Photo: Noah Coffey (flickr)

Republican legislators say the idea that anyone is trying to suppress the minority vote in the state is unfounded.

Minority voters are going to the General Assembly with accusations that officials are trying to discourage them from voting.

The Chicago Lawyers‘ Committee for Civil Rights Under Law says it took 800 election complaints from Hoosiers last year. The civil rights group classifies about 100 of the complaints as intimidation, which sometimes includes disinformation such as a robocall falsely telling people they could vote by phone.

State Representative Cherrish Pryor, D-Indianapolis, says some Marion County precincts changed polling place locations last year with no notice or explanation, often in minority communities. She charges there is no explanation other than a deliberate effort to hold down minority turnout.

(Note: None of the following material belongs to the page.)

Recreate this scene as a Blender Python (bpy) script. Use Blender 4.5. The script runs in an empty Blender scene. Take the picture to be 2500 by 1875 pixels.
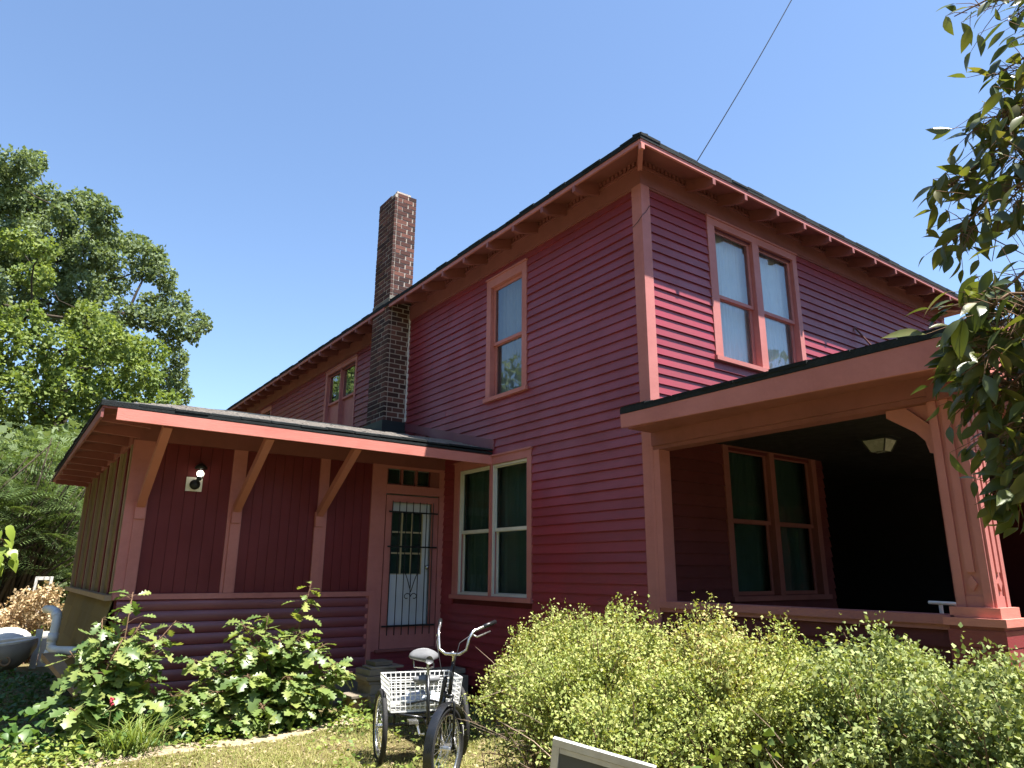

“Not just change them because you decided you wanted to change them. There should be a legitimate reason and to better communication with voters when their polling location has changed,” Pryor says.

Representative Kathy Richardson, R-Noblesville, acknowledges Republicans and Democrats have philosophical differences over voter ID and unrestricted absentee voting.

“It may be a result of expecting people to have their own responsibility about getting registered, but as far as purposely setting out to keep people from voting, that’s ridiculous,” she says.

But Richardson says legislators will consider Pryor‘s proposal to finalize polling places in September and make officials explain relocations.